My approach uses images stored in different directories:

# import data                                                                                   
train_generator = train_datagen.flow_from_directory(
    './training_set',
    target_size=(256,256),
    batch_size = 32,
    class_mode ='binary')
 
test_generator =  test_datagen.flow_from_directory(
    './validation_set',
    target_size=(256,256),
    batch_size = 32,
    class_mode='binary')
 

Then, we can train our model and save the trained weights:

model.fit_generator(
    train_generator,
    samples_per_epoch=4137,
    nb_epoch=10,
    verbose=1,
    validation_data=test_generator,
    nb_val_samples= 1098)
    #callbacks=callbacks)                  
 
model.save_weights('weights.h5')

My particular run resulted in a validation accuracy of about 93%, which is not bad for a data set small like mine.

You can now use the model and saved weights to make predictions on new experiment data, and save the prediction labels:

# suppose y is a numpy array with dimension [number_of_samples, color_channels, height, width]
# if using Tensorflow backend, it should be  [number_of_samples, height, width,  color_channels]
y = model.predict(images, verbose=1) 
 
f = h5py.File('predictions.h5', 'w')
f.create_dataset('predictions', data=y)
f.close()

A hdf5 file named predictions.h5 is generated with prediction labels for the new experiment data.

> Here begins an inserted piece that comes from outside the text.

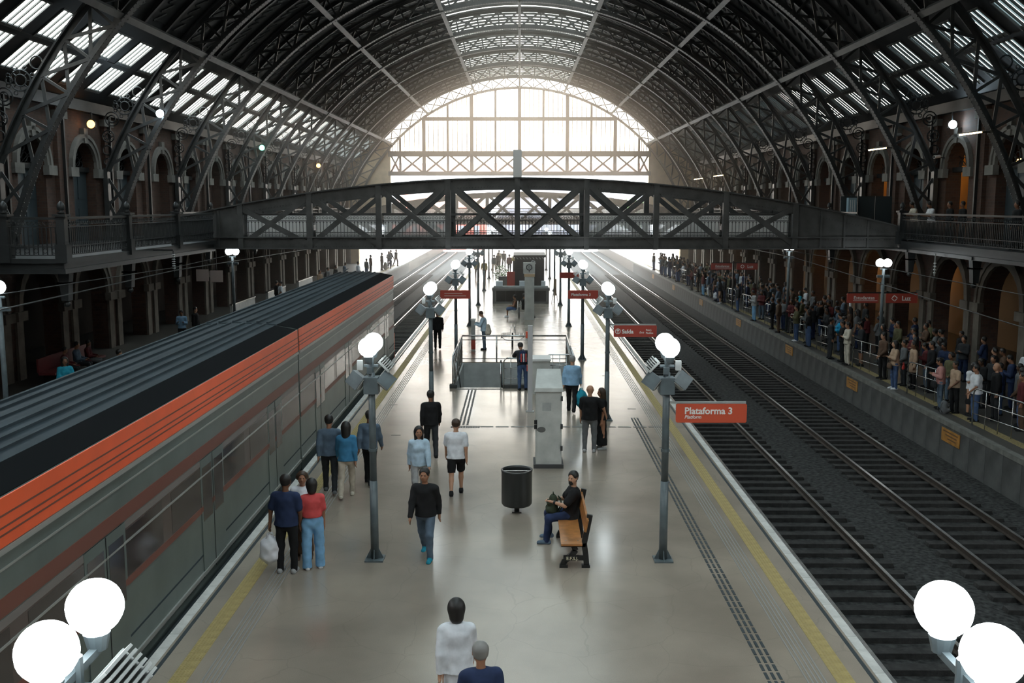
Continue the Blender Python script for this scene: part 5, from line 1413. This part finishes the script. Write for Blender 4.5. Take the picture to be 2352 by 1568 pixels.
# --- walkers in the middle
person('person in a black top with bright blue shoes walking, in mid platform', (-1.72, 17.7, 0), 172, 'walk', 1.74, 1.02, tc='black', bc='slate', sc='teal', top='long', skin=1, vox=NV)
person('person in a pale blue-white shirt walking behind the figure with blue shoes', (-2.2, 21.3, 0), 190, 'walk2', 1.7, .98, True, 'long', 'black', 'long', 'trousers', 'pale', 'lgrey', 'white', 1, NV)
person('dark-clothed person walking next to the second left lamp post', (-2.28, 25.2, 0), 8, 'walk', 1.75, 1.0, tc='black', bc='dark', top='long', skin=2, vox=NV)
person('man in a white shirt and black shorts walking away', (-1.42, 21.85, 0), 2, 'walk2', 1.72, 1.1, hair='fade', hairc='brown', top='short', bottom='shorts', tc='white', bc='black', sc='black', skin=0, vox=NV)
person('person in white at the bottom edge, nearest the viewer', (-.76, 11.55, 0), 8, 'walk', 1.74, 1.05, True, 'bob', 'black', 'long', 'dress', 'white', 'white', 'white', 0, NV)
person('person in dark blue at the bottom edge beside the figure in white', (-.42, 10.45, 0), 10, 'walk2', 1.68, 1.0, hair='short', hairc='grey', top='long', tc='navy', bc='navy', skin=1, vox=NV)
# --- bench
bm_ = person('bearded man in black t-shirt and jeans seated on the wooden bench', (1.0, 18.68, 0), 90, 'sitbag', 1.78, 1.05, hair='fade', tc='black', bc='navy', sc='slate', skin=0, vox=.011)
Mb = FIG[('sitbag', 1.05, False, 'fade', 'short', 'trousers', .011)]
f = Field(Mb['head'] - .2, Mb['head'] + .2, .011)
f.cone(Mb['head'] - Mb['up'] * .09 + Mb['fwd'] * .05, Mb['head'] - Mb['up'] * .05 + Mb['fwd'] * .045, .05, .056, .02); f.cone(Mb['head'] - Mb['up'] * .04 + Mb['fwd'] * .0 + Mb['side'] * .075, Mb['head'] - Mb['up'] * .07 + Mb['fwd'] * .05, .02, .03, .02); f.cone(Mb['head'] - Mb['up'] * .04 - Mb['side'] * .075, Mb['head'] - Mb['up'] * .07 + Mb['fwd'] * .05, .02, .03, .02)
c = link('beard', f.mesh('beard', mat('hair black', HAIRC['black'], .5)), bm_)
wv = Mb['wri'][1]; MB().cyl(wv - nrm(Mb['fa'][1]) * .05, wv - nrm(Mb['fa'][1]) * .01, .04, .04, 12).obj('wristwatch', BLACK, bm_, world=False)
def bagmesh(kind):
    f = Field((-.4, -.4, -.6), (.4, .4, .5), .016)
    if kind == 'plastic':
        f.cone((0, 0, -.27), (0, 0, -.16), .15, .14, .05, 1.0, .8); f.cone((0, 0, -.16), (0, 0, -.01), .13, .025, .05); f.wrinkle(.01)
    elif kind == 'pack':
        f.cone((0, 0, .08), (0, 0, .3), .14, .12, .05, 1.0, .75); f.cone((-.09, -.09, .1), (.09, -.09, .1), .07, .07, .04); f.cone((-.07, -.09, .24), (.07, -.09, .24), .05, .05, .03); f.wrinkle(.004)
    elif kind == 'hand':
        f.cone((-.1, 0, -.2), (.1, 0, -.2), .08, .08, .04, 1, .7); f.cone((-.1, 0, -.12), (.1, 0, -.12), .06, .06, .04, 1, .6)
    elif kind == 'sack':
        f.cone((0, 0, -.1), (0, 0, .25), .24, .14, .08, 1.0, .8); f.cone((0, .05, -.2), (0, -.05, -.2), .2, .2, .06); f.wrinkle(.008)
    return f.mesh('bag', SKIN[0])
BAG = {k: bagmesh(k) for k in ('plastic', 'pack', 'hand', 'sack')}
def bag(name, kind, label, loc, rz, col, sc=1.0, m=None):
    o = link(name, BAG[kind], None, loc, (0, 0, math.radians(rz))); o.scale = (sc,) * 3
    mm = m or cloth(col); setmat(o, mm); tag(o, label, 'bag')
    if kind == 'pack':
        for q in (-.07, .07): c = MB().tube([(q, .1, .36), (q, .16, .3), (q * 1.1, .17, .15), (q, .1, .04)], .014, 5).obj('strap', mm, o, True, world=False)
        MB().tube([(-.03, 0, .41), (-.03, 0, .46), (.03, 0, .46), (.03, 0, .41)], .01, 5).obj('grab_loop', mm, o, True, world=False)
    else:
        for q in (-.02, .02): MB().tube([(-.06, q, -.06), (-.03, q, .03), (.03, q, .03), (.06, q, -.06)], .008, 5).obj('handle', mm, o, True, world=False)
    return o
bag('backpack', 'pack', 'dark green backpack held on the lap of the seated man', (.66, 18.68, .56), -90, (.035, .045, .028), .92)
bag('plastic_bag', 'plastic', 'translucent white plastic bag hanging from the hand of the man in navy', (-4.42, 17.0, .68), 20, C['white'], 1.25, mat('white plastic', (.72, .72, .76), .4))
# --- right of the cabinet
person('man in a light blue shirt with a teal bag walking away, right of the cabinet', (1.66, 30.9, 0), -10, 'walk', 1.78, 1.2, hair='fade', hairc='grey', top='long', tc='sky', bc='black', skin=0, vox=NV)
bag('carrier_bag', 'plastic', 'teal carrier bag held by the man in the light blue shirt', (1.95, 30.8, .72), 0, C['teal'], 1.35)
person('bald man in a black shirt and grey trousers holding a woman close', (1.86, 25.75, 0), -12, 'embrace', 1.76, 1.1, hair='bald', top='short', tc='black', bc='grey', sc='lgrey', skin=0, vox=NV)
person('woman in a long black dress with long dark hair embraced by the bald man', (2.2, 26.05, 0), 100, 'stand', 1.64, 1.0, True, 'long', 'brown', 'short', 'dress', 'black', 'black', 'lgrey', 1, NV)
person('man with a red and white striped backpack leaning on the stair barrier', (.12, 34.55, 0), 12, 'lean', 1.72, 1.0, tc='dark', bc='jeans', skin=1, vox=NV)
SRED = mat('striped pack', (.55, .08, .06), .7)
sb = bag('backpack', 'pack', 'red, white and navy striped backpack on the leaning man', (.12, 34.46, 1.0), 12, C['navy'], 1.0)
for q in (-.085, .085): MB().box(q - .02, q + .02, -.165, -.14, .04, .33).obj('red_stripe', SRED, sb, world=False)
MB().box(-.02, .02, -.168, -.14, .04, .33).obj('white_stripe', cloth(C['white']), sb, world=False)
person('man in a pale blue shirt bent over the narrow pillar, carrying a big sack', (-1.58, 44.3, 0), 84, 'tend', 1.74, 1.02, hair='fade', hairc='brown', top='long', tc='pale', bc='slate', skin=0, vox=.016)
bag('shoulder_sack', 'sack', 'large pale translucent sack slung behind the man at the narrow pillar', (-1.40, 44.22, .92), 0, C['cream'], .66)
person('dark figure walking close to the platform edge beyond the second left lamp post', (-3.7, 44.7, 0), 4, 'walk', 1.74, 1.0, tc='black', bc='black', top='long', skin=2, vox=.018)
person('woman in a brown vest and denim shorts sitting on the dark wire bench', (-.28, 57.4, 0), 90, 'sit', 1.66, 1.05, True, 'bun', 'black', 'vest', 'shorts', 'brown', 'jeans', 'white', 1, .018)
person('dark-clothed person seated on the far side of the wire bench, behind the pillar', (.32, 57.2, 0), -90, 'sit', 1.75, 1.0, tc='black', bc='black', top='long', skin=1, vox=.02)
person('second dark-clothed person seated next to the one behind the pillar', (.3, 58.1, 0), -90, 'sit', 1.7, 1.0, hair='curly', tc='dark', bc='black', top='long', skin=2, vox=.02)
FARW = [((-3.73, 87.9), 'yellow', 'dark', 'left of two people in mustard tops walking under the footbridge'), ((-3.03, 86.3), 'yellow', 'brown', 'right of two people in mustard tops walking under the footbridge'), ((-2.39, 94.8), 'grey', 'beige', 'person in grey top and pale trousers far along the platform'), ((-2.1, 99.0), 'black', 'black', 'dark person partly hidden behind the distant left lamp posts'), ((-2.12, 104.3), 'beige', 'dark', 'distant person in a pale top walking away'), ((-1.6, 103), 'black', 'black', 'distant dark person left of the kiosk, walking'), ((-.96, 95.4), 'maroon', 'dark', 'person in a dark red coat just left of the kiosk')]
for i, ((x, y), a, b, lab) in enumerate(FARW): person(lab, (x, y, 0), rnd.uniform(-15, 15), ['walk', 'walk2'][i % 2], 1.72, 1.0, top='long', tc=a, bc=b, skin=1, hair='short')
# --- right platform, front of the crowd
RP = [(13.05, 75.4, 'maroon', 'dark', 'phone', 'person in maroon at the crowded platform edge just right of the distant barriers'), (13.15, 71.2, 'maroon', 'ljeans', 'stand', 'person in a maroon top and light jeans near the platform edge'), (13.4, 70.6, 'slate', 'white', 'stand', 'person in white trousers in the crowd near the platform edge'),
      (13.2, 65.4, 'dark', 'brown', 'phone', 'person in brown skirt holding a phone at the platform edge'), (13.3, 60.5, 'dark', 'jeans', 'stand', 'person in dark blue jeans beside a hoop barrier'), (13.15, 55.6, 'lgrey', 'ljeans', 'phone', 'person in a pale top and light blue jeans reading a phone at the platform edge'),
      (13.25, 51.9, 'black', 'black', 'relaxed', 'person all in black at the platform edge left of the one in brown'), (13.2, 50.5, 'brown', 'brown', 'stand', 'person in a brown sweater and taupe trousers at the platform edge'), (13.2, 47.2, 'olive', 'jeans', 'crossed', 'person in an olive top and jeans with white shoes at the edge'),
      (13.55, 46.6, 'grey', 'slate', 'phone', 'person in grey clothes behind the one in wide blue jeans'), (13.3, 45.5, 'black', 'jeans', 'crossed', 'woman in a black top and wide blue jeans at the platform edge'), (13.15, 41.8, 'dark', 'dark', 'relaxed', 'man in dark clothes at the edge with a bright blue backpack behind him'),
      (13.4, 41.0, 'black', 'black', 'crossed', 'person in black jacket over a pale blue shirt'), (13.35, 40.2, 'cream', 'cream', 'crossed', 'person in an all-cream hooded tracksuit with arms folded'), (13.8, 39.9, 'dark', 'dark', 'phone', 'person in dark shorts behind the barrier next to the cream tracksuit'),
      (13.6, 36.9, 'brown', 'black', 'relaxed', 'man in a brown jacket leaning on the hoop barrier'), (13.25, 34.8, 'tan', 'jeans', 'crossed', 'woman with folded arms in blue jeans and white trainers'), (13.85, 35.5, 'grey', 'dark', 'bag', 'person carrying a pale shoulder bag behind the woman with folded arms'),
      (13.95, 34.9, 'tan', 'black', 'stand', 'person in a long grey-beige coat facing left'), (14.3, 34.2, 'black', 'black', 'relaxed', 'bearded man in black behind the hoop barrier'), (13.45, 31.4, 'pink', 'slate', 'phone', 'woman in a pink top with a dark bag at the platform edge'),
      (13.65, 30.8, 'tan', 'black', 'relaxed', 'man in a beige short-sleeved shirt and black trousers with back turned'), (14.0, 30.4, 'white', 'black', 'phone', 'woman in a printed white t-shirt and black skirt facing the viewer'), (13.75, 29.6, 'white', 'jeans', 'relaxed', 'heavy man in a white t-shirt and blue jeans'),
      (14.4, 29.7, 'black', 'dark', 'stand', 'balding man in dark clothes near the right edge'), (14.5, 28.3, 'maroon', 'brown', 'stand', 'person in dark red at the right picture edge behind the barrier')]
SHAPE = {13: dict(top='hood'), 16: dict(fem=True, hair='long', sc='white'), 18: dict(top='coat'), 20: dict(fem=True, hair='bun'), 22: dict(fem=True, hair='long', bottom='skirt', top='short'), 23: dict(build=1.25, top='short', sc='black'), 21: dict(top='short'), 10: dict(fem=True, hair='bob', bottom='wide'), 14: dict(bottom='shorts'), 3: dict(fem=True, bottom='skirt', hair='long', sc='white'), 8: dict(sc='white'), 24: dict(hair='bald')}
for i, (x, y, a, b, ps, lab) in enumerate(RP):
    kw = dict(top='long'); kw.update(SHAPE.get(i, {}))
    fd = 200 if i == 22 else (-100 if i in (11,) else 78 + rnd.uniform(-18, 22))
    person(lab, (x, y, 0), fd, ps, rnd.uniform(1.62, 1.78), tc=a, bc=b, skin=rnd.choice((0, 1, 1, 2)), vox=.0185 if y < 48 else .022, **kw)
bag('backpack', 'pack', 'bright blue backpack on a person behind the hoop barrier', (13.80, 42.75, 1.0), -90, (.02, .30, .52), 1.0)
person('dark-clothed person wearing the bright blue backpack behind the hoop barrier', (14.02, 42.75, 0), -90, 'stand', 1.7, 1.0, top='long', tc='dark', bc='slate', skin=1, vox=.022); spots_extra = (14.02, 42.75)
bag('backpack', 'pack', 'grey backpack standing on the platform edge by the man in beige', (13.3, 30.7, .0), 100, C['grey'], 1.0)
bag('shoulder_bag', 'hand', 'dark handbag of the woman in the pink top', (13.2, 31.3, 1.0), 90, C['black'], 1.1)
bag('shoulder_bag', 'hand', 'brown bag of the woman with folded arms', (13.05, 34.75, 1.02), 90, C['brown'], 1.0)
bag('shoulder_bag', 'hand', 'orange-red folded bag hanging beside the woman in jeans', (13.45, 34.5, .98), 60, (.55, .06, .05), .8)
bag('plastic_bag', 'plastic', 'white plastic bag held low at the distant platform edge', (13.15, 66.6, .62), 0, C['white'], 1.1)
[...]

You can extract images accordingly to manually check the result.

One should notice that the method here is very unsophisticated, and has several limitations such as computational power restriction and time efficiency issues. However, this is a practical method that did work for me, and should work for many single-particle diffraction pattern classification problems.